So imagine building something from the ground up for over a decade and you’ve only gotten so far, when you’re suddenly asked to team up with a group of other people who haven’t even managed to dig the ground to lay in their foundations and with only so much time, you’re called to help them with helping them lay their foundations and while at first the idea of being altruistic has its appeal, the reality does not quite live up to the picture especially when many of them practically lean back and watch you do their job for them–partly due to ignorance, partly due to complacence, and partly due to irresponsibility.

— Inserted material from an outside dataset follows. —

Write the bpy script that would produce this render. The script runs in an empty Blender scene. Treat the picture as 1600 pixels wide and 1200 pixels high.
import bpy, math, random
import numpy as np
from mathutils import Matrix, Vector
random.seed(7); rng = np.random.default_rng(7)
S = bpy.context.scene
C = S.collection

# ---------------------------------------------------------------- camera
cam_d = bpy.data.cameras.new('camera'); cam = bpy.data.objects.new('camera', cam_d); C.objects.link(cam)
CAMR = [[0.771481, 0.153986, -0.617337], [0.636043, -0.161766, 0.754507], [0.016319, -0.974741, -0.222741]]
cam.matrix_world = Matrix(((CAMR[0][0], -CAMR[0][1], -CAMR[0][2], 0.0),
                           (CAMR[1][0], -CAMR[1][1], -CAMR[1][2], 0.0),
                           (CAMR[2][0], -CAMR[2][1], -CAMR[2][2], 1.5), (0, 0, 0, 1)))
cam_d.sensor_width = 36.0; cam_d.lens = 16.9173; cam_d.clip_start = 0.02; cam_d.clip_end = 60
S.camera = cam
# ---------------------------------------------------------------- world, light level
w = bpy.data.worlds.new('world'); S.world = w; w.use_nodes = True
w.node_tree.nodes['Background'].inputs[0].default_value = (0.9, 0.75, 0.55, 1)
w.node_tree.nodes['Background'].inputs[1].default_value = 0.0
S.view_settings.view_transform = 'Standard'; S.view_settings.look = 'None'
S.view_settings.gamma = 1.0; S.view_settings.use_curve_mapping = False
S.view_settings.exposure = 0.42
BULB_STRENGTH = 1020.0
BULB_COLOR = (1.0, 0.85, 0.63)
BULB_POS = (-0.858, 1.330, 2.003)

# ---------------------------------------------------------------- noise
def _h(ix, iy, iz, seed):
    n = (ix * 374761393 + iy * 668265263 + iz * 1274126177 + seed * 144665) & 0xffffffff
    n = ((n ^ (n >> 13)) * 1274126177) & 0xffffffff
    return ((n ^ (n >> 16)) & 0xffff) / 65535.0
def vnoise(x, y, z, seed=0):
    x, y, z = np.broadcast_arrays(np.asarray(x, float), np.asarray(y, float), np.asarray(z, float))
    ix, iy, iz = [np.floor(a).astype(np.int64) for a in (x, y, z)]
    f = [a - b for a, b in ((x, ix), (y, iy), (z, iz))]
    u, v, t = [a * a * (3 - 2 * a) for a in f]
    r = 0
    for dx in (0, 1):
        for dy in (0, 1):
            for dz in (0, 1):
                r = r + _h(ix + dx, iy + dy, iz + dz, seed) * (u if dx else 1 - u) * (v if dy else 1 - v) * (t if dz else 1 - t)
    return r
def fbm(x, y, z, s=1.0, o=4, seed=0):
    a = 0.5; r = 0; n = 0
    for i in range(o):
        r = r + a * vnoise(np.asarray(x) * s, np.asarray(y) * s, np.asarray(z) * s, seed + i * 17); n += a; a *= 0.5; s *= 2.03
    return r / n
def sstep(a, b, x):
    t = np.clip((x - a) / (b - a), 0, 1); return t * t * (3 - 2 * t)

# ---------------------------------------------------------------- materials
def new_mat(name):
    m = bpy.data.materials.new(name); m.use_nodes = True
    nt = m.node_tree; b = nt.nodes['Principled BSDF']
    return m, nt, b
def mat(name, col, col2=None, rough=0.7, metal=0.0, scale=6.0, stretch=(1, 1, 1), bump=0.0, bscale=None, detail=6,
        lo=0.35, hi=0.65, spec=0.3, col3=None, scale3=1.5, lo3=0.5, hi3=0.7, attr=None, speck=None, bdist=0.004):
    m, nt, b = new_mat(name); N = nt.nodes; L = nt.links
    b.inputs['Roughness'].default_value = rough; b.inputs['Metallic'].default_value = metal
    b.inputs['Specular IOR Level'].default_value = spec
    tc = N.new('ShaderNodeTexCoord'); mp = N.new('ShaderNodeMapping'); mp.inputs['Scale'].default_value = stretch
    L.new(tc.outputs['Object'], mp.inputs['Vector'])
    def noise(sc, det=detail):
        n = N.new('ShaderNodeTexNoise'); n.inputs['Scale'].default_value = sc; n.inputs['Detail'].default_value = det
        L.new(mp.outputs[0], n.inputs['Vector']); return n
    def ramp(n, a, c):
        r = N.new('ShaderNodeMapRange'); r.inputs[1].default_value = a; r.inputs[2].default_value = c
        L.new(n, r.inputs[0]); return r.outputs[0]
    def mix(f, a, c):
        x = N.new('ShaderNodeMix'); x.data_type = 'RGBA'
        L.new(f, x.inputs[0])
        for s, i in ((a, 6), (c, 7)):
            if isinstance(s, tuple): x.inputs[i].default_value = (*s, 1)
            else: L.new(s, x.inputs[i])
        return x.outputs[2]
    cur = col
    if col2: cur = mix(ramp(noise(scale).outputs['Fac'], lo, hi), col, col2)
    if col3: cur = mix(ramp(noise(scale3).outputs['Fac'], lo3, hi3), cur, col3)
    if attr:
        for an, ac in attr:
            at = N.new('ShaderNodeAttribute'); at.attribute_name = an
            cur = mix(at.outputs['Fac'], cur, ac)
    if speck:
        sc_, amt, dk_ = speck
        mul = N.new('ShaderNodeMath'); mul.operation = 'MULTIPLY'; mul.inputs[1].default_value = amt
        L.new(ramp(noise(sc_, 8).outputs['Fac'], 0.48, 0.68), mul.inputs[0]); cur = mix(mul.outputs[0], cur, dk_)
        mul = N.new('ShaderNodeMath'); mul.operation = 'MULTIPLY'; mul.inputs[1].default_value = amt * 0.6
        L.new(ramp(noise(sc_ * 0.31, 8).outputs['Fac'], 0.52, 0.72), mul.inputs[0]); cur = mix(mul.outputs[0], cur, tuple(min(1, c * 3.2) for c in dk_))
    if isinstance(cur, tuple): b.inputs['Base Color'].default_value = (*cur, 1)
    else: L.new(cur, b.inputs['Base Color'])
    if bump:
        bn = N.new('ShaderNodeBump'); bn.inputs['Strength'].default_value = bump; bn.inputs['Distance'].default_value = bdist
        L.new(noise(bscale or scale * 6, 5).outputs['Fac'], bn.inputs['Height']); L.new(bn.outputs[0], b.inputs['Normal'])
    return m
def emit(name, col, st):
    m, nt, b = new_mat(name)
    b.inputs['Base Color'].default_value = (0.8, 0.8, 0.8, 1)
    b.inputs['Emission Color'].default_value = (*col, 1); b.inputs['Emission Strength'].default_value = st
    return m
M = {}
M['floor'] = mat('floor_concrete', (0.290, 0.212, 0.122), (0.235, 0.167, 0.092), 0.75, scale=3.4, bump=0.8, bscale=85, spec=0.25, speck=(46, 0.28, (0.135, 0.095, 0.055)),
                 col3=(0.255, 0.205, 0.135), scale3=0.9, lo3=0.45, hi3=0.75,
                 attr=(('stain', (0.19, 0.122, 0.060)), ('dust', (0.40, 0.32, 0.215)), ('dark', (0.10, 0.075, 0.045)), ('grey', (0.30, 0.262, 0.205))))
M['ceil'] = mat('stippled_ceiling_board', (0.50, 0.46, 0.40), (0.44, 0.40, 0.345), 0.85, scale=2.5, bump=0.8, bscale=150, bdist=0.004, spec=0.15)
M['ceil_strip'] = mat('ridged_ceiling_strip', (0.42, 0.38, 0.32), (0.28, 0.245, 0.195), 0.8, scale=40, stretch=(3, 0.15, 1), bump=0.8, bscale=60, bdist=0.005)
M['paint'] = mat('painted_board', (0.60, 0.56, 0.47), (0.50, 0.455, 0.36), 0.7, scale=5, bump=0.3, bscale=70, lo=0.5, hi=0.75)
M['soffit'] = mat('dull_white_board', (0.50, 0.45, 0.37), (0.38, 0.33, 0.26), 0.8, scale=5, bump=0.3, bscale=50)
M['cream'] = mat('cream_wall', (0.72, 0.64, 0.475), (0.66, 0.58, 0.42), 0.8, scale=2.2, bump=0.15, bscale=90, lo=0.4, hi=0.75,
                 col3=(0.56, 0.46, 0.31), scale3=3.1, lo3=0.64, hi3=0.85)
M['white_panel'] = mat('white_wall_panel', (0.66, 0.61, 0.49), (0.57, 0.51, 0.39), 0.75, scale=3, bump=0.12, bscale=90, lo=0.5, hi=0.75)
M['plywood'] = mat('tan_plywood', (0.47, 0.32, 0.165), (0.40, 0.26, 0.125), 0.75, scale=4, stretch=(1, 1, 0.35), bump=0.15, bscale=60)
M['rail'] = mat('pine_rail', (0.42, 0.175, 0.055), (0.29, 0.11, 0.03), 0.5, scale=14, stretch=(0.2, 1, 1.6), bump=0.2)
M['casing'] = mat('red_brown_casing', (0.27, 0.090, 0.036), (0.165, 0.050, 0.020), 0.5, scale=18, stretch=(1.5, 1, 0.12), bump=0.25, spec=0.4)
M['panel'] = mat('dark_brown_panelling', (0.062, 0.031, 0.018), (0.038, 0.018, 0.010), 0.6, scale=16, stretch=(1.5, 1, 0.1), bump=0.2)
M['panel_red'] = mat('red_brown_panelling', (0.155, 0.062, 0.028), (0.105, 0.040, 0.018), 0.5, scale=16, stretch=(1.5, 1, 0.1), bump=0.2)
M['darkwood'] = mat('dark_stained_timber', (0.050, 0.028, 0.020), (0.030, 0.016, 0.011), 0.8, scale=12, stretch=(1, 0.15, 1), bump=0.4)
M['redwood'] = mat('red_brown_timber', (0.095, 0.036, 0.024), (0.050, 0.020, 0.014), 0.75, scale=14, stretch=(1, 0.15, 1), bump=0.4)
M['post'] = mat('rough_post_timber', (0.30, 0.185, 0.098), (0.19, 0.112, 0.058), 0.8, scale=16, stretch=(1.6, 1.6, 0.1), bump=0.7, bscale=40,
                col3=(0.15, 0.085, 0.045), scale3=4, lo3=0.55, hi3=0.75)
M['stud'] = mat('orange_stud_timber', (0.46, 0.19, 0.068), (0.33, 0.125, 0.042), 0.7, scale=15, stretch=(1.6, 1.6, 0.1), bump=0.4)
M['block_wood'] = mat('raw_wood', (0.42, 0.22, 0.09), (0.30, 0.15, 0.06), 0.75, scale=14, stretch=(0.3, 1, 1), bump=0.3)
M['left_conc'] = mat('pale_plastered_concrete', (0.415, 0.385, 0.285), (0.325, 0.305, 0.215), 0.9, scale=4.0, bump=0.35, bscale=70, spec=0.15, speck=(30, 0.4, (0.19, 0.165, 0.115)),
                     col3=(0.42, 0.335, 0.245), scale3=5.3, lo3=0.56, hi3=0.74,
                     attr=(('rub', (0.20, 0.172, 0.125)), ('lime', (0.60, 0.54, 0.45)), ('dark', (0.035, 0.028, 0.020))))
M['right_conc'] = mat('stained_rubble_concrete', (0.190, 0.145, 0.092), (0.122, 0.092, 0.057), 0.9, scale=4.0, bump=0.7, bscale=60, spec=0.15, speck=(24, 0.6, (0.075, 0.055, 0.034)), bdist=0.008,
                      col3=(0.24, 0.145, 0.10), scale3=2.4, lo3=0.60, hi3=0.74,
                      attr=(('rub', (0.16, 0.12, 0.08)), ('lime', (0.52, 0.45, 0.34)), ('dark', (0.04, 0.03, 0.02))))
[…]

The idea of selflessness looks good on paper but it almost seems to border negligence of one’s own affairs when one can’t realistically take care of two things at the same time. It is at this moment when one tows the line between selflessness and selfishness–to look after oneself first or to help others at one’s own risk or look out for one’s own best interest. It seems so easy to work out on paper–with all the self-help literature out there about being a good soul and helping others, but it’s not as easy to make the same choices in real life, when one has toiled alone for so long in building something from the ground up–and there is still so much to do.

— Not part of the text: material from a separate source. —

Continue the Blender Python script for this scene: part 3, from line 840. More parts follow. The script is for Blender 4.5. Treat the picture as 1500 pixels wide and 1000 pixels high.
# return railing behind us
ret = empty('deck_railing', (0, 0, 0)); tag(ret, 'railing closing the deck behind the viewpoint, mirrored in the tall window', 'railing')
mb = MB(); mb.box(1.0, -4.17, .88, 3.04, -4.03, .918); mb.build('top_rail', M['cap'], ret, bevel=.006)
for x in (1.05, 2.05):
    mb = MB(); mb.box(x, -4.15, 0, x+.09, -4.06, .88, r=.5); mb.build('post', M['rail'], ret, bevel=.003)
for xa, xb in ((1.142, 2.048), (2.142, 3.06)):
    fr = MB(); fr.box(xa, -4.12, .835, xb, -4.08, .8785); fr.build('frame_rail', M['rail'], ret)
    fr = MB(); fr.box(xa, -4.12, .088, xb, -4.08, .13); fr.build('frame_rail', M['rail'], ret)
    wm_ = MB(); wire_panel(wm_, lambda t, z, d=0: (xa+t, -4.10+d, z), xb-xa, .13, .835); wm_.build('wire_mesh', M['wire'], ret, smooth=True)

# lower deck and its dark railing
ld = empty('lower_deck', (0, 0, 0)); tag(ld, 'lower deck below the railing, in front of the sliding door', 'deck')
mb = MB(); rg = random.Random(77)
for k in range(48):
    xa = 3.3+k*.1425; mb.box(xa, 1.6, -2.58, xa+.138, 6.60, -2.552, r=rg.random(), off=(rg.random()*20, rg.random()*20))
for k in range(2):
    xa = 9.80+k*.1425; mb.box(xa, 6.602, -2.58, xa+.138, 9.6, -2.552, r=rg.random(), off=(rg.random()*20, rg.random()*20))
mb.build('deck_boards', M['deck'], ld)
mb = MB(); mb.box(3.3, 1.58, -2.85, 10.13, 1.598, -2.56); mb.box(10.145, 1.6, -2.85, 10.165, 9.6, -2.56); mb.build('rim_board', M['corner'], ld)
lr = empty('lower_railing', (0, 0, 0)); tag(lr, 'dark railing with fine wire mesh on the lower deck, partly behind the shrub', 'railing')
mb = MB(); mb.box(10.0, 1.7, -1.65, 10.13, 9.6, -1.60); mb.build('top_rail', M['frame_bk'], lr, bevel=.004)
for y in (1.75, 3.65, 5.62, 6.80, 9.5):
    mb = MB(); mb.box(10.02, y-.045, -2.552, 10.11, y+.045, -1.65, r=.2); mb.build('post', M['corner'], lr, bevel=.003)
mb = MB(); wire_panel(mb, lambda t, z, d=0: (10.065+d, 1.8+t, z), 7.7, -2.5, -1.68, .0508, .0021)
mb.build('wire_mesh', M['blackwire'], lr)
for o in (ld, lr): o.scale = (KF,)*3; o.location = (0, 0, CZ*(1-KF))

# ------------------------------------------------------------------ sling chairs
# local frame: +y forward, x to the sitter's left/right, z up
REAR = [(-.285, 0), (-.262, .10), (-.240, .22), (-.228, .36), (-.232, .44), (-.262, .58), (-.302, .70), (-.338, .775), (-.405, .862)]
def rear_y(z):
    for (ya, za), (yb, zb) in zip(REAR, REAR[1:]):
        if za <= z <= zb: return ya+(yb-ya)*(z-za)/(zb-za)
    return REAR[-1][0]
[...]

Granted, these others have not had the experience of laying their foundations yet and are in sore need for someone to show them the way–even down to holding a shovel and such, what type of cement to pour, and what wood to be used. To them, the little foundation that you have built seems to be a monument compared to their raw patch of land in need of tilling and the question remains–is it really you’re business or duty to help them when they cannot help themselves out of a unique blend of their own flaws and ignorance, and after they have caused you so much trouble–taking time away from your own precious building project. Do you really have that much time, effort, and energy to spare to hone them–and, should you?